*Goal*:
Listed below are entries; give the number of lines among them that include "Blender", and only that number.

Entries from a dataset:
^^^^

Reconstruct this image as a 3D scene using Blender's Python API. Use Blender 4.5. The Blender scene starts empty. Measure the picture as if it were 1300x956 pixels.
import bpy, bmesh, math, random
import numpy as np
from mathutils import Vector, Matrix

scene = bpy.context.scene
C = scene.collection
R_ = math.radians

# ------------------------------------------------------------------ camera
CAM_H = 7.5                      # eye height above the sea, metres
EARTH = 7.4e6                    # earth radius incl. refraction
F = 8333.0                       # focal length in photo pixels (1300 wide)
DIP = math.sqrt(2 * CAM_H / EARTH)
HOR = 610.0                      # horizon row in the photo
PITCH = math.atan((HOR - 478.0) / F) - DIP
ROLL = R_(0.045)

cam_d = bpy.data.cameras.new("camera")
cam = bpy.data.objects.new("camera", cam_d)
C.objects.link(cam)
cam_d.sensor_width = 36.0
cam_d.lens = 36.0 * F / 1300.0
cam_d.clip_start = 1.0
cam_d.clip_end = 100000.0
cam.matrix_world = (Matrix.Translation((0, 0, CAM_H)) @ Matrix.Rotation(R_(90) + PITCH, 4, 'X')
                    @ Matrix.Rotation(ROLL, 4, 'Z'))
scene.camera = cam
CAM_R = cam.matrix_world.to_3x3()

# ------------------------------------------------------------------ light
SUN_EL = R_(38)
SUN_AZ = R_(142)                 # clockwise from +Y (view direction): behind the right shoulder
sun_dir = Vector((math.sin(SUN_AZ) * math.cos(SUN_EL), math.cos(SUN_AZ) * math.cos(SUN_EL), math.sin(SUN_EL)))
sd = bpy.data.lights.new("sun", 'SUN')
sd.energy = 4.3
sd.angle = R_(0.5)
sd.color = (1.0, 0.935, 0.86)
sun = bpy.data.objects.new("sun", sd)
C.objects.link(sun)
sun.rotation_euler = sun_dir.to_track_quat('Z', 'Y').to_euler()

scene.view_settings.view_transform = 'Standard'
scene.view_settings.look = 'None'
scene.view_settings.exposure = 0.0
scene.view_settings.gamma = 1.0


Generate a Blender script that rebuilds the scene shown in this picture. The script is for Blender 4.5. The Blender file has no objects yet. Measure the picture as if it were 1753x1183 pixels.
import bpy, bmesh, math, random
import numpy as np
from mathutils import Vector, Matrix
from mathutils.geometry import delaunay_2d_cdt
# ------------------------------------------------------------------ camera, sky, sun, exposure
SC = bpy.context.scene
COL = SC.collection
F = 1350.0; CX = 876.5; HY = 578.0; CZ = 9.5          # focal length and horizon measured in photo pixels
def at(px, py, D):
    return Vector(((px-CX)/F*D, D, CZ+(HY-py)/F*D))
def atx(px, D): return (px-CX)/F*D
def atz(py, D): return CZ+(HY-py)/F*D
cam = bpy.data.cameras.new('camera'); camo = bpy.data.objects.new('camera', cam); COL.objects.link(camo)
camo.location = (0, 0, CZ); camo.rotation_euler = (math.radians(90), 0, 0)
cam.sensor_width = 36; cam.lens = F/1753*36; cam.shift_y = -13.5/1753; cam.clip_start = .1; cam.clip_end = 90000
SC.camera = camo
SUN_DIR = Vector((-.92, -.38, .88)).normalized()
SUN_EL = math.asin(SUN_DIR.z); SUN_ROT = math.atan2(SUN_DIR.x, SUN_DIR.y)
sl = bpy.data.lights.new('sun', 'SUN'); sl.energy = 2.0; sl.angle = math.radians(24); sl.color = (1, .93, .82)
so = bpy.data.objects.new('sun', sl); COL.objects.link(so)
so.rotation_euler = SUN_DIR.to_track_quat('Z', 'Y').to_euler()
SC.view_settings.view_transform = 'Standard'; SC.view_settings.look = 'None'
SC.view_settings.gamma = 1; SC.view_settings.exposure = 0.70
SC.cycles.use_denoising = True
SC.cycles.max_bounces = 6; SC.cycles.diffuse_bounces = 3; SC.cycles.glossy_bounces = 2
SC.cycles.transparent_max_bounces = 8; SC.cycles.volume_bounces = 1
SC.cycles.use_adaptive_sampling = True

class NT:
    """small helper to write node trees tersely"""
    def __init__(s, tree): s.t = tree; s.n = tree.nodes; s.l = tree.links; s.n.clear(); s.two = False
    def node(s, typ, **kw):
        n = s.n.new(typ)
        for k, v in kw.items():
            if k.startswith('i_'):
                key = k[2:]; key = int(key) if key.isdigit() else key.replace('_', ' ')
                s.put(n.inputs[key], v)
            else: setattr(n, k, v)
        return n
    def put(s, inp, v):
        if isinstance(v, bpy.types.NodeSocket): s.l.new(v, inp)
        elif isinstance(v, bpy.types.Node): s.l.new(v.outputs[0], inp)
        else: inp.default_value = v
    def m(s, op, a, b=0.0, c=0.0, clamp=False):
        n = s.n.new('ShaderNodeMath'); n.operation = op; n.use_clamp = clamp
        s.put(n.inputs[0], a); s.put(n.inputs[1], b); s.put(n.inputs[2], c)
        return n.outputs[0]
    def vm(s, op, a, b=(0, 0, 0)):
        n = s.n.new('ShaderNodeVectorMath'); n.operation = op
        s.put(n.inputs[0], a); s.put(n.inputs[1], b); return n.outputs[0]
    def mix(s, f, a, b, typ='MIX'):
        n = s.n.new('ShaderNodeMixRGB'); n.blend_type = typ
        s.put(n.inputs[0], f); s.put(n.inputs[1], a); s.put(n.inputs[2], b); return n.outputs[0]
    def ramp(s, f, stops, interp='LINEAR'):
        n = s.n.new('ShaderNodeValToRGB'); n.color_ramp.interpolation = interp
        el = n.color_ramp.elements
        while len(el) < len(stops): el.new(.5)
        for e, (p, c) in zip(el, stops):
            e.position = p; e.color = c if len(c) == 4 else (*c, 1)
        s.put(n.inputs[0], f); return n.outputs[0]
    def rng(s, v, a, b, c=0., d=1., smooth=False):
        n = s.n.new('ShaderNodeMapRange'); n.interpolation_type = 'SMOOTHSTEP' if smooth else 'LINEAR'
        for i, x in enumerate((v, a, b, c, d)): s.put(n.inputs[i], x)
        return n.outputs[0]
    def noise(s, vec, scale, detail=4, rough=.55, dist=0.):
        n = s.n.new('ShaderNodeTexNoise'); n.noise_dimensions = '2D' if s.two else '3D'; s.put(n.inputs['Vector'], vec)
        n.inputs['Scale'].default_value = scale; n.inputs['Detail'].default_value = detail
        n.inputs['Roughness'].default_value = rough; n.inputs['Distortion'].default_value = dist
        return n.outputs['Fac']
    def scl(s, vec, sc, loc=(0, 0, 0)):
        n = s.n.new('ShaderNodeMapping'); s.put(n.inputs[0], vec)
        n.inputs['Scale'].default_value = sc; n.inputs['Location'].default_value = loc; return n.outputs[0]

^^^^

*Written solution*:
2